### INPUT
==================================================

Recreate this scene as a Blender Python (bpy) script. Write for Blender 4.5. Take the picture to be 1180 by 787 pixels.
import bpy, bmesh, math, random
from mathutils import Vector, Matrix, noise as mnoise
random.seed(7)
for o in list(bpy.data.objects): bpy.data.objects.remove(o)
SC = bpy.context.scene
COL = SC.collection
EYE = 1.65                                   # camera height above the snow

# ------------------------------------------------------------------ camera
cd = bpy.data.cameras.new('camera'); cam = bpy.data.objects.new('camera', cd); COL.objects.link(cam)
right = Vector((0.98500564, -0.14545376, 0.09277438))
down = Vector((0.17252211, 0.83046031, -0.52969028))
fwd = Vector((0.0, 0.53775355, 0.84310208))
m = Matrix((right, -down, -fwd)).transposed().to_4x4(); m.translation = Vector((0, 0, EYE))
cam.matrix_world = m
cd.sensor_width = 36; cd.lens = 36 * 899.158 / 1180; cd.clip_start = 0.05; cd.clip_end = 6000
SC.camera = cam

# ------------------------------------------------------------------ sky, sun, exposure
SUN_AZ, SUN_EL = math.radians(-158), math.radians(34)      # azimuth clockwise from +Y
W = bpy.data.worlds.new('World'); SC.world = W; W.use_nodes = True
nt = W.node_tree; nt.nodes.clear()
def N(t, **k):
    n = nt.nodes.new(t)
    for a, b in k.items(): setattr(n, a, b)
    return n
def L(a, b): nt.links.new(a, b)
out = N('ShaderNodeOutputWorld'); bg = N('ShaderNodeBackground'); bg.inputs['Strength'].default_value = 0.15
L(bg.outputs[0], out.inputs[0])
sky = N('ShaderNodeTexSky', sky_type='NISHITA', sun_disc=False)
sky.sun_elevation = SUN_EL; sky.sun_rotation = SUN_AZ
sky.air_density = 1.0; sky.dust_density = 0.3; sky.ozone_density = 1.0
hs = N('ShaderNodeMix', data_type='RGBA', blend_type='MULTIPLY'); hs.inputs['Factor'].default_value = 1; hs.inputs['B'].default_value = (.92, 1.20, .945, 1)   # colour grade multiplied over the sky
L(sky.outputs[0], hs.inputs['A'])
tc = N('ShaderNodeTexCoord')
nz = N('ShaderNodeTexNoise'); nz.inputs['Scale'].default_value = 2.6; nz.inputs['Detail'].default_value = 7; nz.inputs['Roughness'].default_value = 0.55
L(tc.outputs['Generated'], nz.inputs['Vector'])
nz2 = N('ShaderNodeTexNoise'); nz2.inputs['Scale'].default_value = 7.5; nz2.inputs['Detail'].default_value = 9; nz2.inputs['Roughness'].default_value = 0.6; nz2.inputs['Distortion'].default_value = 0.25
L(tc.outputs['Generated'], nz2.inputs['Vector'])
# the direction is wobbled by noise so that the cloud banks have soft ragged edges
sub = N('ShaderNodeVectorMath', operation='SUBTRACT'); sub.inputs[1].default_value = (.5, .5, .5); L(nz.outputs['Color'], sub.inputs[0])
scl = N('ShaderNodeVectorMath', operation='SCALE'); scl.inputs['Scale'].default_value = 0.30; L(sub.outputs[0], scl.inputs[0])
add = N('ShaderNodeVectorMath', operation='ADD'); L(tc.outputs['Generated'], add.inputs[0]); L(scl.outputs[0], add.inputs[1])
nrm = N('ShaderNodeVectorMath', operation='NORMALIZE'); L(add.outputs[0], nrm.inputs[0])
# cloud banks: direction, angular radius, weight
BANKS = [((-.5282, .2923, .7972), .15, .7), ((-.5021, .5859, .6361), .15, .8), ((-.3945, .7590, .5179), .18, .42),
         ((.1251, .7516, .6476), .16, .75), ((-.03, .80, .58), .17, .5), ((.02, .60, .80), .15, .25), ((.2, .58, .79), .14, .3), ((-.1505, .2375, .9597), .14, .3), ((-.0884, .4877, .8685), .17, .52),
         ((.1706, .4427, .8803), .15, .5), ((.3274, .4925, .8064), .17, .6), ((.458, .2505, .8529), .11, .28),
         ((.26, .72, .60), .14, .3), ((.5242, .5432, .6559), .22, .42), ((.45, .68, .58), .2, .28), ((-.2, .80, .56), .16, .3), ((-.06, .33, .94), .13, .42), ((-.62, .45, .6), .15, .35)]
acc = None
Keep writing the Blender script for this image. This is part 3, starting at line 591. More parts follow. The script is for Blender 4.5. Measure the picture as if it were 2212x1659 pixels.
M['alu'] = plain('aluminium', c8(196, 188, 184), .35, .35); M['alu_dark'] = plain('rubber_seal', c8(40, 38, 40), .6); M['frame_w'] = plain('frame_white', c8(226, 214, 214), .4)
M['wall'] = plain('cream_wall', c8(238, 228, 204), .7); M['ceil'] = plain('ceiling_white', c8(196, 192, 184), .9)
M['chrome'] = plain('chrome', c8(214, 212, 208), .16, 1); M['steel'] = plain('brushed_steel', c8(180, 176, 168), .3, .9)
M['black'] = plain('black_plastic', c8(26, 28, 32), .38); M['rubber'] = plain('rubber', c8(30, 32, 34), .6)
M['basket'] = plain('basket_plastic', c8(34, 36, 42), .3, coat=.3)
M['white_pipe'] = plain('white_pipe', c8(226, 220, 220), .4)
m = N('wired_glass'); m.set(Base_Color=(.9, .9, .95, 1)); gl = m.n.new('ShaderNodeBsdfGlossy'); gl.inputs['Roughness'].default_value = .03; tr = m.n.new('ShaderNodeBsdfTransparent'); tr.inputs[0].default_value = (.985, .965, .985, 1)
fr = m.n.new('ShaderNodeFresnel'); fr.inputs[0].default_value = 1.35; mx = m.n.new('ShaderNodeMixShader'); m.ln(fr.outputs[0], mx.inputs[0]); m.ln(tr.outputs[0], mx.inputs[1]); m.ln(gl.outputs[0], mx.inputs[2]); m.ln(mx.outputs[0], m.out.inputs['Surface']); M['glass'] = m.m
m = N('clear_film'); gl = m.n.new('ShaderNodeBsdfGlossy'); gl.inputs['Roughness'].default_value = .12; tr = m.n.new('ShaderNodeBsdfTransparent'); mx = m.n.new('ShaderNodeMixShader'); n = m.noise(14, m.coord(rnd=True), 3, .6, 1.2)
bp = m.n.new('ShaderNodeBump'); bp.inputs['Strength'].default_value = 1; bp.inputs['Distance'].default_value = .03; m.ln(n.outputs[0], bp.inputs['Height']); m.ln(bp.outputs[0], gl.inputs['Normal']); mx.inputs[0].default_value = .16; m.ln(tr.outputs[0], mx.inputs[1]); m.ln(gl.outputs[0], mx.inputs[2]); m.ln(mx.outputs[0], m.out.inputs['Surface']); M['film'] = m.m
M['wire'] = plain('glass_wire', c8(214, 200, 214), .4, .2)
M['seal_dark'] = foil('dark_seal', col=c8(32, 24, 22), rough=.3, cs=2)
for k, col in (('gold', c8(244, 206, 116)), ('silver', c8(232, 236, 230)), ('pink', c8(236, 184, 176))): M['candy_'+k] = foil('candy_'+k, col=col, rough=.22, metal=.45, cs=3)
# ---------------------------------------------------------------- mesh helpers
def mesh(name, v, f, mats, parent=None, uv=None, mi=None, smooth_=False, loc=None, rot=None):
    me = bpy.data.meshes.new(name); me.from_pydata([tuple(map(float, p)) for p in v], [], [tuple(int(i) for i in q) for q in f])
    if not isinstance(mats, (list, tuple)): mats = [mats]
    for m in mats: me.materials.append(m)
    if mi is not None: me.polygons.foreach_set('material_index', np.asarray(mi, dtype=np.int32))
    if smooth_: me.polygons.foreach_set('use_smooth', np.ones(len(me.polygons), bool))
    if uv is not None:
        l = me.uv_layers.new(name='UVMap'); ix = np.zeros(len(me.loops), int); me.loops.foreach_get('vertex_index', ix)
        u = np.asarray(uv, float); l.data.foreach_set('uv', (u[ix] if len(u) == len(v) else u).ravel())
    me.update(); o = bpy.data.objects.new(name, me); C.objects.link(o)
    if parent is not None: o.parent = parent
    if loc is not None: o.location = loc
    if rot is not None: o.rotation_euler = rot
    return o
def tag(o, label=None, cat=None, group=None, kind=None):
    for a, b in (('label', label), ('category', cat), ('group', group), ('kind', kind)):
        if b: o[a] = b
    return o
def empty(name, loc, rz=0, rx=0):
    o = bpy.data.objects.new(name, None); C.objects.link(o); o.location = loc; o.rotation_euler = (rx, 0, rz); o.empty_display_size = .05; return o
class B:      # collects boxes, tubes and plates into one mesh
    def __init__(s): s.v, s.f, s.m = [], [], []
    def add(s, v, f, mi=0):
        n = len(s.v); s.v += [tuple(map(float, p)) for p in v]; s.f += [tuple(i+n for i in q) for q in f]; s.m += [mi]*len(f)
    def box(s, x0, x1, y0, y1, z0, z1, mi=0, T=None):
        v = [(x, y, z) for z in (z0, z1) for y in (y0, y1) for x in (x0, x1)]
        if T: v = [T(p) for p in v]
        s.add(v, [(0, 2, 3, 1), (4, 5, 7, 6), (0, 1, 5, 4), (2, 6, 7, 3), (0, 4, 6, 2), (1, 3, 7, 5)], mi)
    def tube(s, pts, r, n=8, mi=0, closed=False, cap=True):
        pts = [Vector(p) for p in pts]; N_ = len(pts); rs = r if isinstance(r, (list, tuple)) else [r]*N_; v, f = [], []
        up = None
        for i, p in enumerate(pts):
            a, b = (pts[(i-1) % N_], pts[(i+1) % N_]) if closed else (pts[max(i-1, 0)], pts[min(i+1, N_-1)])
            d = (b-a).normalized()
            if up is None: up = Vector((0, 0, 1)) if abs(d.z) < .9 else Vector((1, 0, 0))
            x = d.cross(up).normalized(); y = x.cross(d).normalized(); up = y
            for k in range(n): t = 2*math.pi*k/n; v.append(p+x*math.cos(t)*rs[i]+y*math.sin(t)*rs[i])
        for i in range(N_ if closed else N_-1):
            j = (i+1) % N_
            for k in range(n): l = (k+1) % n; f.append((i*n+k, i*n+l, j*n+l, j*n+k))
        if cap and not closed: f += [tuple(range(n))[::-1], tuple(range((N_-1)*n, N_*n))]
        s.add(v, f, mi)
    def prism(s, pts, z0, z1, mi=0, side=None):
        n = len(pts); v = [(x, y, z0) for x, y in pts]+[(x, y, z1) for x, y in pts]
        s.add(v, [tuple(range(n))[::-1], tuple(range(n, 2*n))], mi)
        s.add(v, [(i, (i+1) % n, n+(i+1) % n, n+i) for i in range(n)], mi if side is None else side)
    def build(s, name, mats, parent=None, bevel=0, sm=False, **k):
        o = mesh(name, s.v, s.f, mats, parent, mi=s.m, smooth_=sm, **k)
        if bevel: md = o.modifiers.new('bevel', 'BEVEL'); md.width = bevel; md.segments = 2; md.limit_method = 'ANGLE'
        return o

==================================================

### GIVEN REQUEST
Please print exactly what appears from the first line of the data through the line with "above the snow", including both of those lines and nothing past them.

### RIGHT ANSWER
Recreate this scene as a Blender Python (bpy) script. Write for Blender 4.5. Take the picture to be 1180 by 787 pixels.
import bpy, bmesh, math, random
from mathutils import Vector, Matrix, noise as mnoise
random.seed(7)
for o in list(bpy.data.objects): bpy.data.objects.remove(o)
SC = bpy.context.scene
COL = SC.collection
EYE = 1.65                                   # camera height above the snow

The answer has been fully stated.